Landline phones were largely replaced by mobile phones in 2001 and 11 years later it appears personal computers are headed in the same direction. The number of Internet-connected mobile devices are projected to surpass the number of desktop and laptop personal computers in use in 2013.

According to The Economist’s Daniel Franklin, mobile companies received $3.9 billion in venture capital investments in the first half of 2012 -- 46% of all venture capital invested. More funding went into mobile firms in 2011 than in any year since 2001, Franklin tells The Daily Ticker.

So what does this mean for technology companies? Facebook (FB) bought photo-sharing app Instagram, a mobile-only service, for nearly $1 billion this year, but the the social media company's ability to emerge as a winner in the mobile world is unclear.
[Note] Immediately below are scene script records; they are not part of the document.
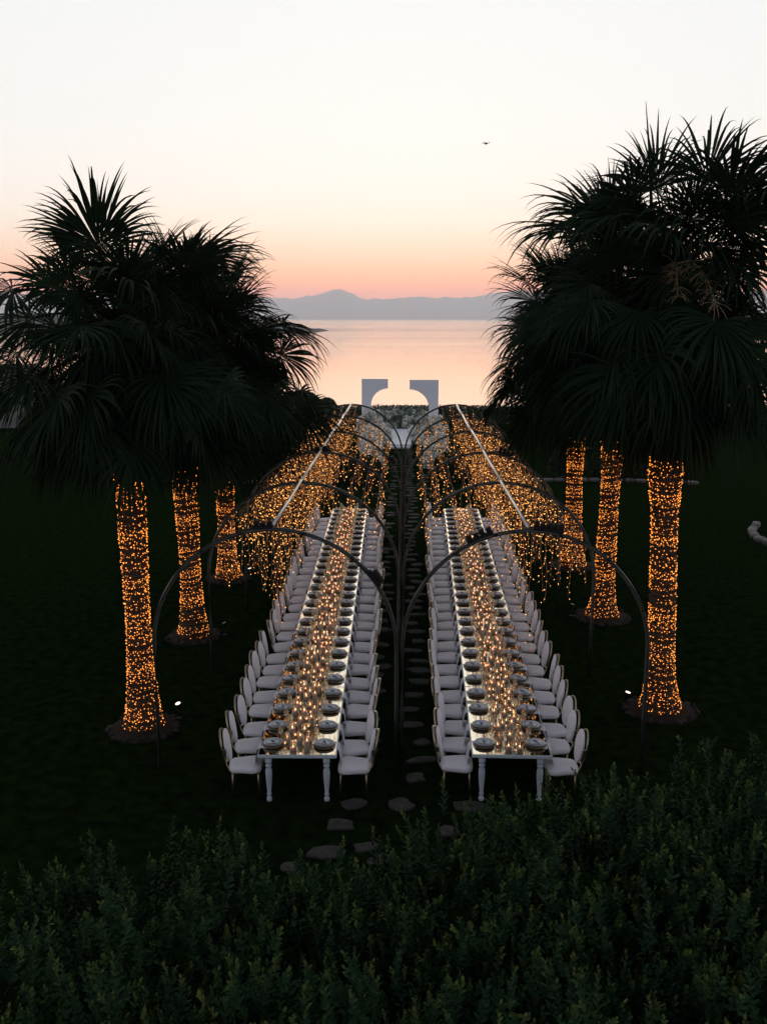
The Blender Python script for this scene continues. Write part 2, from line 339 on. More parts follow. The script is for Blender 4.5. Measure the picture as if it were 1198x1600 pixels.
# ------------------------------------------------------------------ stepping stones
def slab(seed):
    rs = random.Random(seed); mb = MB(); n = 11; rr = [rs.uniform(.68, 1.10) for _ in range(n)]
    mb.loft([[(rr[i] * s * .5 * math.cos(2 * PI * i / n), rr[i] * s * .5 * math.sin(2 * PI * i / n), z) for i in range(n)] for s, z in ((1, 0), (1, .020), (.94, .032))], smooth=False)
    return mb.mesh('stepping_stone', M['stone'])
SL = [slab(i) for i in range(8)]
path = thing('stepping_stone_path', 'path of irregular flat stepping stones running between the tables to the altar', 'path', (0, 11, 0), kind='structure')
spots = [(-1.05, 11.47, .62, .42), (-.51, 11.61, .42, .32), (-.28, 11.30, .45, .34), (-.91, 12.18, .55, .40), (-.75, 12.75, .5, .4), (-.04, 12.77, .46, .42), (.95, 12.75, .6, .4), (.62, 12.05, .45, .4), (-1.45, 11.1, .35, .3)]
y = 13.6
while y < 51.5:
    spots.append((U(.10, .36) , y, U(.36, .64), U(.26, .40)))
    if rnd() < .75: spots.append((U(-.62, -.42), y + U(.1, .5), U(.3, .55), U(.28, .45)))
    if y > 22 and rnd() < .6: spots.append((U(.75, .95), y + U(.2, .4), U(.3, .5), U(.25, .4)))
    if y > 30 and rnd() < .7: spots.append((U(-1.1, -.9), y + U(.2, .4), U(.3, .6), U(.25, .4)))
    y += U(.54, .70)
for i, (x, y, a, b) in enumerate(spots):
    ob('stepping_stone', SL[i % 8], path, (x, y - 11, 0), (0, 0, U(-.25, .25) + (PI if i % 3 else 0)), (a * .88, b * .88, 1))

# ------------------------------------------------------------------ tables
TOP = .77
PITCH = 18.26 / 28
TAB = {'left': ((-1.565, 12.78), (-1.85, 31.04), 1.155), 'right': ((1.565, 12.85), (1.855, 31.11), 1.155)}
leg = MB(); leg.lathe([(.034, 0), (.040, .012), (.040, .05), (.026, .07), (.024, .085), (.038, .11), (.030, .13), (.028, .15), (.044, .32), (.050, .44), (.046, .50), (.030, .535), (.046, .555), (.046, .575), (.030, .59), (.048, .61), (.052, .63), (.052, .70)], 14)
leg = leg.mesh('table_leg', M['white_paint'])
SEG = 18.26 / 7
fr = MB(); fr.box(-.5775, .5775, .006, SEG - .006, .715, .762, 0, .006)
fr.box(-.40, .40, .22, .25, .66, .713); fr.box(-.40, .40, SEG - .25, SEG - .22, .66, .713); fr.box(-.43, -.402, .20, SEG - .20, .66, .713); fr.box(.402, .43, .20, SEG - .20, .66, .713)
fr = fr.mesh('table_frame', M['white_paint'])
mt = MB(); mt.box(-.565, .565, .012, SEG - .012, .764, TOP, 0, .003); mt = mt.mesh('mirror_top', M['mirror'])
def axis(side):
    a, b, wd = TAB[side]; d = Vector((b[0] - a[0], b[1] - a[1], 0)).normalized(); return Vector((a[0], a[1], 0)), d, math.atan2(-d.x, d.y)
for side in TAB:
    A, d, rz = axis(side)
    for k in range(7):
        p = A + d * SEG * k
        T = thing('dining_table', f'white turned-leg table with gold mirror top, {nth(k + 1)} from near end of {side} row', 'table', p, rz + R(U(-.08, .08)), 'long tables')
        ob('frame', fr, T); o = ob('mirror_top', mt, T); o.rotation_euler = (R(U(-.25, .25)) * 0, 0, 0)
        for x in (-.425, .425):
            for yy in (.09, SEG - .09): ob('leg', leg, T, (x, yy, 0))

# ------------------------------------------------------------------ chairs
def seat_mesh():
    mb = MB(); n = 28
    def outline(s):
        pts = []
        for i in range(n):
            a = 2 * PI * i / n; c, q = math.cos(a), math.sin(a)
            u = math.copysign(abs(c) ** .55, c) * .245; v = math.copysign(abs(q) ** .5, q)
            wdt = .255 - .055 * (1 / (1 + math.exp((u - .02) / .05))) # wide front (+x), narrow rear
            pts.append((u * s, v * wdt * s))
        return pts
    rings = []
    for s, z in ((.93, .41), (.99, .42), (1, .445), (.985, .475), (.93, .490), (.75, .500), (.4, .505), (.05, .506)):
        rings.append([(x, y, z) for x, y in outline(s)])
    mb.loft(rings); return mb.mesh('chair_seat', M['chair'])
def back_mesh():
    mb = MB(); n = 26; rings = []
    for s, x in ((.90, .022), (.98, .012), (1, -.004), (.98, -.020), (.90, -.028), (.5, -.030)):
        rings.append([(x, .20 * s * math.cos(2 * PI * i / n), .255 * s * math.sin(2 * PI * i / n)) for i in range(n)])
    rings.insert(0, [(.030, .10 * math.cos(2 * PI * i / n), .13 * math.sin(2 * PI * i / n)) for i in range(n)])
    mb.loft(rings[::-1]); return mb.mesh('chair_back', M['chair'])
def ring_mesh():
    mb = MB(); n = 30; rings = []
    for i in range(n + 1):
        a = 2 * PI * i / n; cy_, cz = .208 * math.cos(a), .264 * math.sin(a)
        rings.append([(-.062 + .015 * math.cos(b), cy_ + .007 * math.sin(b) * math.cos(a), cz + .007 * math.sin(b) * math.sin(a)) for b in np.linspace(0, 2 * PI, 7)[:-1]])
    mb.loft(rings, caps=False)
    for sgn in (-1, 1):   # tabs joining ring and pad
        mb.box(-.060, -.015, sgn * .203 - .012, sgn * .203 + .012, -.05, .03)
    mb.box(-.060, -.02, -.02, .02, .24, .27)
    for sgn in (-1, 1): mb.tube([(-.06, sgn * .10, -.24), (-.03, sgn * .13, -.34), (.01, sgn * .15, -.42)], .010, 6)
    return mb.mesh('chair_back_frame', M['gold'])
cleg = MB(); cleg.tube([(0, 0, .43), (.006, 0, .2), (.016, 0, 0)], [.014, .012, .009], 7); cleg = cleg.mesh('chair_leg', M['gold'])
SEAT, BACK, RING = seat_mesh(), back_mesh(), ring_mesh()
srail = MB(); srail.box(-.20, .20, -.18, .18, .395, .412, 0, .005); srail = srail.mesh('seat_rail', M['gold'])
def chair(p, rz, label, group):
    T = thing('banquet_chair', label, 'chair', p, rz, group); T.scale = (U(.98, 1.02), U(.97, 1.03), U(.985, 1.015))
    ob('seat', SEAT, T); ob('seat_rail', srail, T)
    ob('backrest', BACK, T, (-.255, 0, .785), (0, R(-9), 0)); ob('back_frame', RING, T, (-.255, 0, .785), (0, R(-9), 0))
    for x, y, a in ((.19, .18, .4), (.19, -.18, -.4), (-.18, .15, PI - .4), (-.18, -.15, PI + .4)): ob('leg', cleg, T, (x, y, 0), (0, 0, a))
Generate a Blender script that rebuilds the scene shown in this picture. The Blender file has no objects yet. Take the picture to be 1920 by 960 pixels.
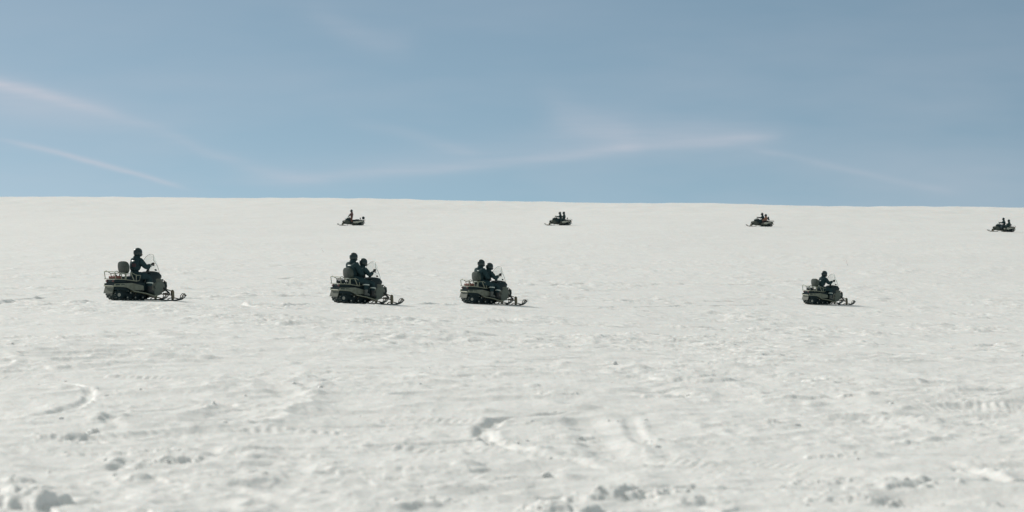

Related: Facebook’s Instagram Backtracks: “It Is Not Our Intention to Sell Your Photos,” Says Co-Founder

Advertising rates are lower for mobile phones and Facebook is already struggling to turn a profit from its desktop ads, says Franklin. Still, CEO Mark Zuckerberg is banking on mobile and devoting time and money into figuring out how Facebook will profit from it.

Apple (AAPL), Franklin says, is the real winner of the mobile revolution. Despite losing some ground to rival tablet devices, the iPad still made up 50.4% of Apple's Q3 sales in 2012. The iPhone dominates its market, accounting for nearly 75% of all profits in the mobile-phone industry. Apple’s ability to shine in mobile markets has made the company what it is today -- one of the most profitable publicly traded U.S. corporations.

PC giants like Dell (DELL), HP (HPQ), and Microsoft (MSFT) are losing out on mobile profits, Franklin tells The Daily Ticker. Phone makers Nokia (NOK) and Research in Motion (RIMM) have also made missteps by not making the Internet the center of their products. Online retailers like Amazon (AMZN) and eBay (EBAY) are transitioning toward mobile stores with success, Franklin notes.

With products like Google (GOOG) Glass set to make a big splash in the retail market, the Internet may soon be a part of us, literally. In 2013 Web sites and retailers will have to make changes that reflect this shift or face irrelevancy.